Australia's batting has been under-par for most of the series © Getty Images

A group of Australians who grew up with World Series Cup addictions are in danger of letting the final two versions of the tournament slip into overseas hands. In the 1980s, when most of them were impressionable children in awe of the action in coloured clothes, the prize at the end of the one-day competition seemed the most sparkling of the summer.

School was either rushed home from or avoided and parents were begged to let the children stay up till the end of the day-nighters. The decade was a tough one for Australia in Tests, but there was always hope in limited overs. For more than two decades the tri-series, which evolved to take on cigarette, beer and bank naming rights, was also the magnet of the masses, but the concept has waned and in this event the Australian batsmen have looked the most jaded.

Last year England surprised the hosts to take the trophy and this defining campaign started with a six-wicket defeat against an Indian side that is currently filled with more discipline and desire. The home players have spoken about their desperation to succeed to send the tournament off in style, but, like many events this summer, the talk has over-ridden the action.

Australia entered the game after a disastrous batting performance in Sri Lanka on Friday and insisted nothing was wrong. The display was dissected as a one-off, but the problem has afflicted Ricky Ponting's men throughout February and now into March. The 317 they reached in Sydney a week ago was the exception in a series of run-making under-achievement.

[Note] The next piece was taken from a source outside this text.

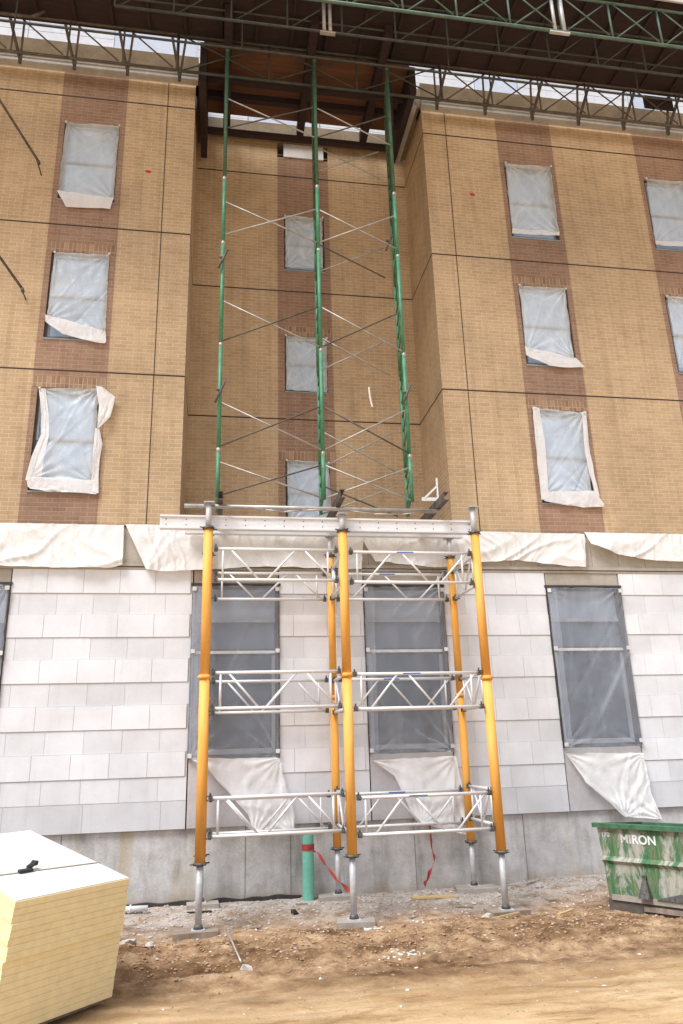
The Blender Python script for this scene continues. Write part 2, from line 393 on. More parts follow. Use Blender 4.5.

In the preliminary rounds Australia's bowlers were able to mask the weakness with outstanding returns against opponents who were also struggling to find batting fluency. This time they were merely good against the magic of Sachin Tendulkar, who when troubled by tight lines and restrictive fielding found ways around, through and over. Defending 239 is virtually impossible when someone gets a hundred, especially when it's as smooth and calculated as Tendulkar's.

It was a busy night for the Australian attack after it was responsible for the team's target being so high. Brett Lee bustled for 17 and Brad Hogg scurried for 23 to boost the total following the misadventures of the specialists above them.

Matthew Hayden tried to hold everything together with a well-paced 82, but when he erred in top-edging Harbhajan Singh to deep square leg the score was a hairy 5 for 135 and the innings was barely halfway over. The dismissal was costly for someone who was so set, although without Hayden's earlier focus the game would have been over hours before.

The flawed judgments of Adam Gilchrist and Ricky Ponting started the problems for the home side against one fabulous bowler in Ishant Sharma and a medium-pacer in Praveen Kumar. Gilchrist and Ponting were determined to attack the easier threat and it was a terminal mistake. Having watched Gilchrist miscue a pull on a pitch that needed some patience to understand, Ponting tried the same shot on 1 and was bowled off an under-edge. Two for 19 became 3 for 24 when Michael Clarke was given out incorrectly to a wonderful off-cutter from Ishant, but after a much-needed partnership of 100 between Symonds and Hayden the lapses started again.

Losing the final couple of home tri-series tournaments is not the way to treat an event that has formed such a part in the early lives of these players

In the team buzzwords "build partnerships" is mentioned as often as "execute plans" and "bowl in the right areas". Nine runs after Symonds went picking out Praveen at deep midwicket, Hayden did the same with his top edge. In the 40th over it would have been understandable, but not in the 28th. Ricky Ponting called the period the game's defining moment.

Michael Hussey worked well with the lower order to scramble a total that seemed competitive until Tendulkar warmed up and deflated Australia's in-form weapons. Instead the target proved too small and the batsmen have more to haze their already busy minds. These below-par returns can no longer be written off as a bad day-night.

If the tournament means as much to the local men as they say it does then they have to call a crisis meeting and deal with their problems. There can be no more pretending because in Brisbane on Tuesday there will be no room to wriggle.

Australia are facing the same scenario as last year and if there is no improvement another 2-0 loss can be expected. Losing the final couple of home tri-series tournaments is not the way to treat an event that has formed such a part in the early lives of these players.